In this particular case, VIX futures have been up in anticipation of a close French election where a far left or far right candidate might garner enough votes to cause a run off election. The proof of this was the selloff in French government bonds relative to German bonds. This possibility would result in a questionable future for the EU as a whole traders believed, after Brexit, since France might decide to modify it's relationship with that body as well.
The issue for traders was they were buying the wrong futures contract! If they were buying /vx it seems they were loading up on April contracts, which expired on the 18th. The election --and for that matter the debt ceiling stuff in the US, the OTHER event which could cause major market turmoil--took place after this contract expired, on the 23 (debt ceiling 29th btw).
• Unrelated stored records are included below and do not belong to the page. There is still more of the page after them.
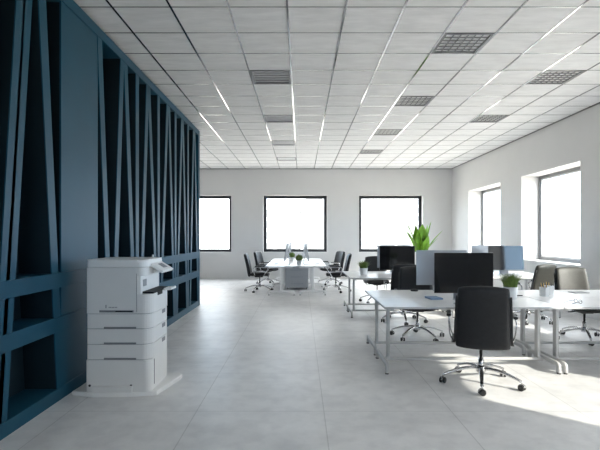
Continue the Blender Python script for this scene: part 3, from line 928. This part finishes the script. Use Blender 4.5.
bm = new(); lathe(bm, [(0, 0), (0.010, 0), (0.010, 0.02), (0.006, 0.035), (0, 0.036)], 12, (0.19, 0.10, 1.276)); obj('hinge_knob', bm, M['printer_light'], lid)
bm = new(); add_box(bm, (-0.02, y0 - 0.0005, 0.797), (0.32, 0.008, 0.02), 0.002); obj('grip_slot', bm, M['printer_grey'], eng)
bm = new(); add_box(bm, (0.05, y0 - 0.0015, 0.797), (0.16, 0.008, 0.011), 0.002); obj('grip_shadow_strip', bm, M['printer_dark'], eng)
bm = new(); add_box(bm, (-0.118, y0 - 0.0005, 0.842), (0.008, 0.004, 0.03), 0); 
for k in range(6):
    add_box(bm, (-0.088 + k * 0.014, y0 - 0.0005, 0.834), (0.008, 0.004, 0.010), 0)
obj('badge', bm, M['printer_grey'], eng)
bm = new(); add_box(bm, (0.168, y0 - 0.0005, 0.97), (0.004, 0.004, 0.36), 0); obj('panel_gap', bm, M['printer_grey'], eng)
# output bin
bm = new(); add_box(bm, (0.253, 0.0, 0.966), (0.112, 0.50, 0.014), 0.003, Matrix.Rotation(math.radians(3), 3, 'Y')); ob = obj('output_bin', bm, M['printer_dark'], P)
bm = new(); add_box(bm, (0.345, 0.16, 0.962), (0.085, 0.18, 0.024), 0.006, Matrix.Rotation(math.radians(-6), 3, 'Y')); obj('bin_flap', bm, M['printer_light'], ob)
bm = new(); add_box(bm, (0.306, -0.05, 0.942), (0.010, 0.15, 0.036), 0.003); obj('bin_notch', bm, M['printer_dark'], ob)
# control panel
cpr = Matrix.Rotation(math.radians(32), 3, 'Y')
bm = new(); add_box(bm, (0.285, 0.03, 1.20), (0.19, 0.36, 0.030), 0.010, cpr, 3); cp = obj('control_panel', bm, M['printer_light'], P)
bm = new(); add_box(bm, Vector((0.285, 0.03, 1.20)) + cpr @ Vector((0.015, 0.02, 0.0155)), (0.07, 0.13, 0.004), 0.001, cpr); obj('display', bm, M['printer_grey'], cp)
bm = new(); add_box(bm, (0.225, 0.02, 1.165), (0.06, 0.2, 0.05), 0.01); obj('panel_arm', bm, M['printer'], cp)
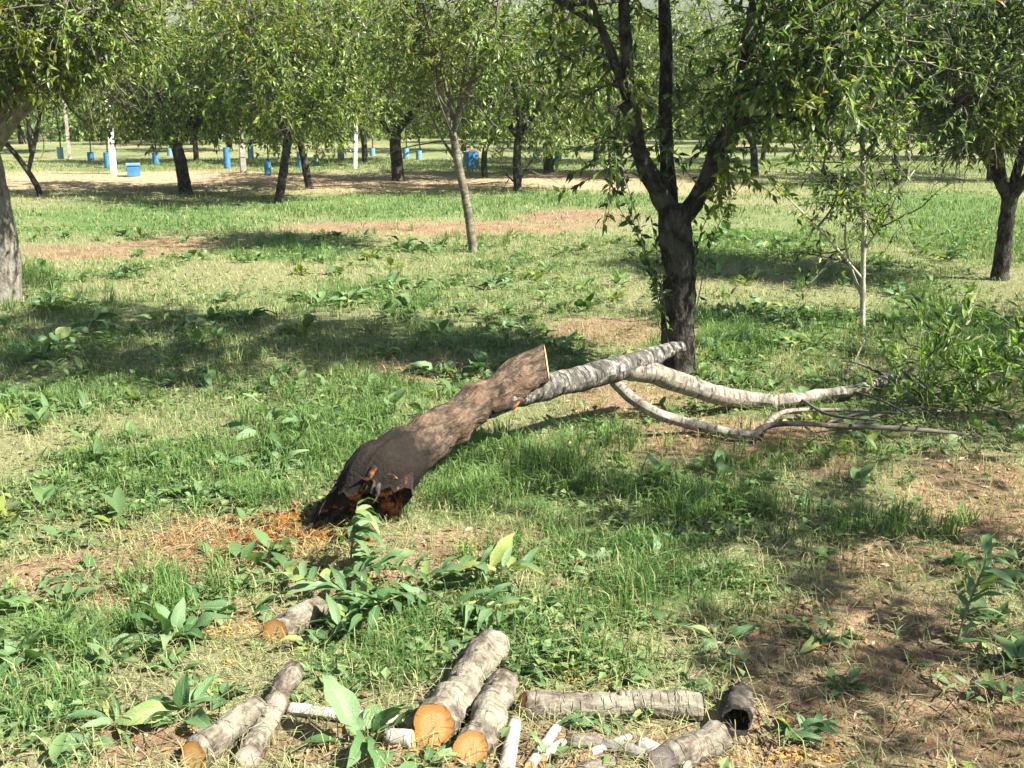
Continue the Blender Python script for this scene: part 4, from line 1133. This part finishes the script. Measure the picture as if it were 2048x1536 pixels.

SO...one would reasonably expect the April contract to decline relative to the May contract by expiration. That is exactly what happened, and a trade selling the April contract while buying the May contract was a profitable one.
The following is the situation on April 13th. Backwardation of 9% occured on April 11th...this is when it peaked, futures continued to rise for 2 days afterwards however.
To trade this, wait until the backwardation peaks and begins to decline, because you never know how high it'll go!
UPDATE: The French election WAS clearly the cause of this aforementioned strange pricing...vix futures snapped back into deep cotango after round 1 results were to the market's liking.